▶ **WRITTEN PROBLEM**
Copy each line exactly. Drop every picture.

▶ **INFORMATION PROVIDED**
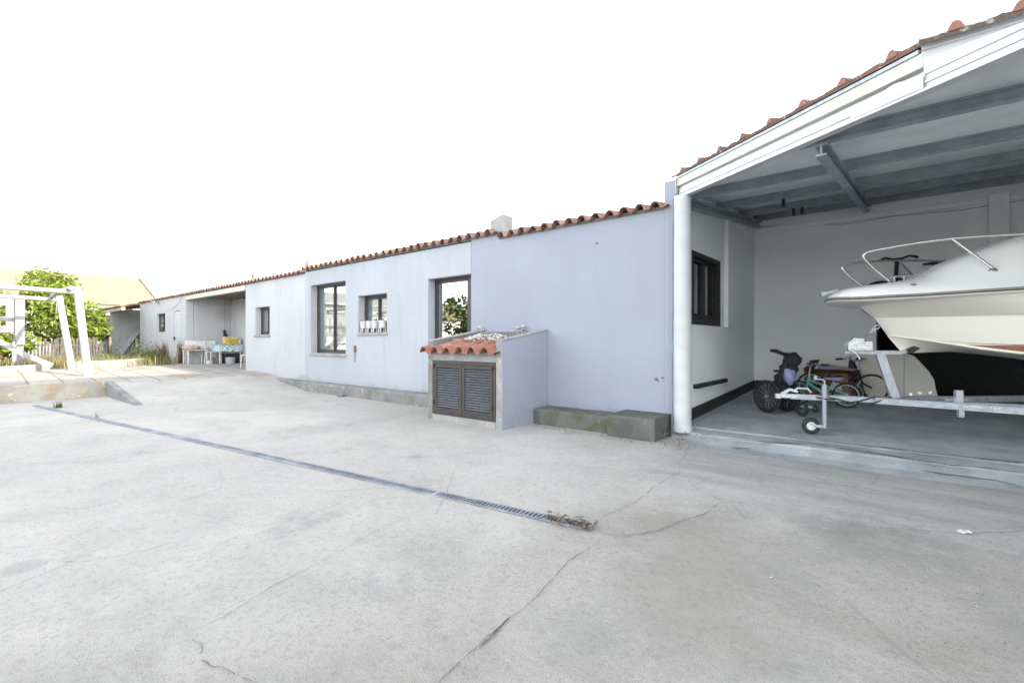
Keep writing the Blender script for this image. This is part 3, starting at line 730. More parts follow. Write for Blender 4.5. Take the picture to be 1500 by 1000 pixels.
def rafter(x, y0, y1):
    q = MB(); q.hexa([(x-.05,y0,roofz(y0)-.03),(x+.05,y0,roofz(y0)-.03),(x+.05,y1,roofz(y1)-.03),(x-.05,y1,roofz(y1)-.03),(x-.05,y0,roofz(y0)-.002),(x+.05,y0,roofz(y0)-.002),(x+.05,y1,roofz(y1)-.002),(x-.05,y1,roofz(y1)-.002)])
    q.hexa([(x-.008,y0,roofz(y0)-.1),(x+.008,y0,roofz(y0)-.1),(x+.008,y1,roofz(y1)-.1),(x-.008,y1,roofz(y1)-.1),(x-.008,y0,roofz(y0)-.031),(x+.008,y0,roofz(y0)-.031),(x+.008,y1,roofz(y1)-.031),(x-.008,y1,roofz(y1)-.031)])
    q.hexa([(x-.04,y0,roofz(y0)-.115),(x+.04,y0,roofz(y0)-.115),(x+.04,y1,roofz(y1)-.115),(x-.04,y1,roofz(y1)-.115),(x-.04,y0,roofz(y0)-.101),(x+.04,y0,roofz(y0)-.101),(x+.04,y1,roofz(y1)-.101),(x-.04,y1,roofz(y1)-.101)])
    q.build('rafter', MT['greysteel'], bay)
rafter(-.60, 4.85, YB-.02); rafter(XL+.09, 6.32, YB-.02); rafter(2.8, 2.2, YB-.02)
q = MB()
for x, y in ((-1.42, 7.80), (-1.5, 9.05), (-1.38, 9.05)):
    q = MB(); q.box((x-.015, y-.05, roofz(y)-.11), (x+.015, y+.05, roofz(y)-.002)); q.build('bracket', MT['black'], bay)
# eaves: lower channel beam, gap, upper board, drip strip
def fbar(t0, t1, dz0, dz1, o0, o1, name, mat, bev=.004, lab=None):
    q = MB(); q.hexa([fas(t0,dz0,o1), fas(t1,dz0,o1), fas(t1,dz0,o0), fas(t0,dz0,o0), fas(t0,dz1,o1), fas(t1,dz1,o1), fas(t1,dz1,o0), fas(t0,dz1,o0)])
    return q.build(name, mat, bay, bev, lab)
q = MB()
for (c0, c1, oo) in ((0, .018, .05), (.018, .052, .036), (.052, .066, .046), (.066, .095, .034), (.095, .108, .030)):
    q.hexa([fas(.02,c0,oo), fas(TE,c0,oo), fas(TE,c0,-.03), fas(.02,c0,-.03), fas(.02,c1,oo), fas(TE,c1,oo), fas(TE,c1,-.03), fas(.02,c1,-.03)])
q.build('eaves_beam', MT['whitemetal'], bay)
fbar(-.05, 3.16, .109, .156, -.06, -.025, 'shadow_gap', MT['greysteel'])
fbar(-.14, 3.16, .157, .252, -.02, .048, 'eaves_board', MT['creammetal'])
q = MB(); q.hexa([fas(3.161,.109,.038), fas(3.95,.109,.030), fas(3.95,.109,-.02), fas(3.161,.109,-.02), fas(3.161,.205,.046), fas(3.95,.112,.040), fas(3.95,.112,-.02), fas(3.161,.205,-.02)]); q.build('eaves_board', MT['whitemetal'], bay, .003, 'newer white sheet closing the end of the eaves')
fbar(-.14, 3.14, .2525, .282, -.02, .058, 'drip_strip', MT['galv'])
# buckled flap of sheet on the lower beam
q = MB(); n = 20; vs = []
for i in range(n+1):
    t = 2.62+.55*i/n; bul = .022*math.exp(-((i-13)/3.2)**2)
    vs += [fas(t, .02, .053), fas(t, .075+bul*1.5, .056+bul), fas(t, .112+bul*.8, .054+bul*.3)]
q.add(vs, [(3*i+k, 3*i+3+k, 3*i+4+k, 3*i+1+k) for i in range(n) for k in range(2)], True); q.build('buckled_flashing', MT['whitemetal'], bay)
# white gutter board where the roof edge turns parallel to the row
q = MB(); q.box((.045, 4.09, 2.90), (4.5, 4.14, 2.985)); q.box((.045, 4.072, 2.972), (4.5, 4.14, 3.052)); q.build('gutter_board', MT['whitemetal'], bay, .004)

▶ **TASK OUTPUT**
Keep writing the Blender script for this image. This is part 3, starting at line 730. More parts follow. Write for Blender 4.5. Take the picture to be 1500 by 1000 pixels.
def rafter(x, y0, y1):
    q = MB(); q.hexa([(x-.05,y0,roofz(y0)-.03),(x+.05,y0,roofz(y0)-.03),(x+.05,y1,roofz(y1)-.03),(x-.05,y1,roofz(y1)-.03),(x-.05,y0,roofz(y0)-.002),(x+.05,y0,roofz(y0)-.002),(x+.05,y1,roofz(y1)-.002),(x-.05,y1,roofz(y1)-.002)])
    q.hexa([(x-.008,y0,roofz(y0)-.1),(x+.008,y0,roofz(y0)-.1),(x+.008,y1,roofz(y1)-.1),(x-.008,y1,roofz(y1)-.1),(x-.008,y0,roofz(y0)-.031),(x+.008,y0,roofz(y0)-.031),(x+.008,y1,roofz(y1)-.031),(x-.008,y1,roofz(y1)-.031)])
    q.hexa([(x-.04,y0,roofz(y0)-.115),(x+.04,y0,roofz(y0)-.115),(x+.04,y1,roofz(y1)-.115),(x-.04,y1,roofz(y1)-.115),(x-.04,y0,roofz(y0)-.101),(x+.04,y0,roofz(y0)-.101),(x+.04,y1,roofz(y1)-.101),(x-.04,y1,roofz(y1)-.101)])
    q.build('rafter', MT['greysteel'], bay)
rafter(-.60, 4.85, YB-.02); rafter(XL+.09, 6.32, YB-.02); rafter(2.8, 2.2, YB-.02)
q = MB()
for x, y in ((-1.42, 7.80), (-1.5, 9.05), (-1.38, 9.05)):
    q = MB(); q.box((x-.015, y-.05, roofz(y)-.11), (x+.015, y+.05, roofz(y)-.002)); q.build('bracket', MT['black'], bay)
# eaves: lower channel beam, gap, upper board, drip strip
def fbar(t0, t1, dz0, dz1, o0, o1, name, mat, bev=.004, lab=None):
    q = MB(); q.hexa([fas(t0,dz0,o1), fas(t1,dz0,o1), fas(t1,dz0,o0), fas(t0,dz0,o0), fas(t0,dz1,o1), fas(t1,dz1,o1), fas(t1,dz1,o0), fas(t0,dz1,o0)])
    return q.build(name, mat, bay, bev, lab)
q = MB()
for (c0, c1, oo) in ((0, .018, .05), (.018, .052, .036), (.052, .066, .046), (.066, .095, .034), (.095, .108, .030)):
    q.hexa([fas(.02,c0,oo), fas(TE,c0,oo), fas(TE,c0,-.03), fas(.02,c0,-.03), fas(.02,c1,oo), fas(TE,c1,oo), fas(TE,c1,-.03), fas(.02,c1,-.03)])
q.build('eaves_beam', MT['whitemetal'], bay)
fbar(-.05, 3.16, .109, .156, -.06, -.025, 'shadow_gap', MT['greysteel'])
fbar(-.14, 3.16, .157, .252, -.02, .048, 'eaves_board', MT['creammetal'])
q = MB(); q.hexa([fas(3.161,.109,.038), fas(3.95,.109,.030), fas(3.95,.109,-.02), fas(3.161,.109,-.02), fas(3.161,.205,.046), fas(3.95,.112,.040), fas(3.95,.112,-.02), fas(3.161,.205,-.02)]); q.build('eaves_board', MT['whitemetal'], bay, .003, 'newer white sheet closing the end of the eaves')
fbar(-.14, 3.14, .2525, .282, -.02, .058, 'drip_strip', MT['galv'])
# buckled flap of sheet on the lower beam
q = MB(); n = 20; vs = []
for i in range(n+1):
    t = 2.62+.55*i/n; bul = .022*math.exp(-((i-13)/3.2)**2)
    vs += [fas(t, .02, .053), fas(t, .075+bul*1.5, .056+bul), fas(t, .112+bul*.8, .054+bul*.3)]
q.add(vs, [(3*i+k, 3*i+3+k, 3*i+4+k, 3*i+1+k) for i in range(n) for k in range(2)], True); q.build('buckled_flashing', MT['whitemetal'], bay)
# white gutter board where the roof edge turns parallel to the row
q = MB(); q.box((.045, 4.09, 2.90), (4.5, 4.14, 2.985)); q.box((.045, 4.072, 2.972), (4.5, 4.14, 3.052)); q.build('gutter_board', MT['whitemetal'], bay, .004)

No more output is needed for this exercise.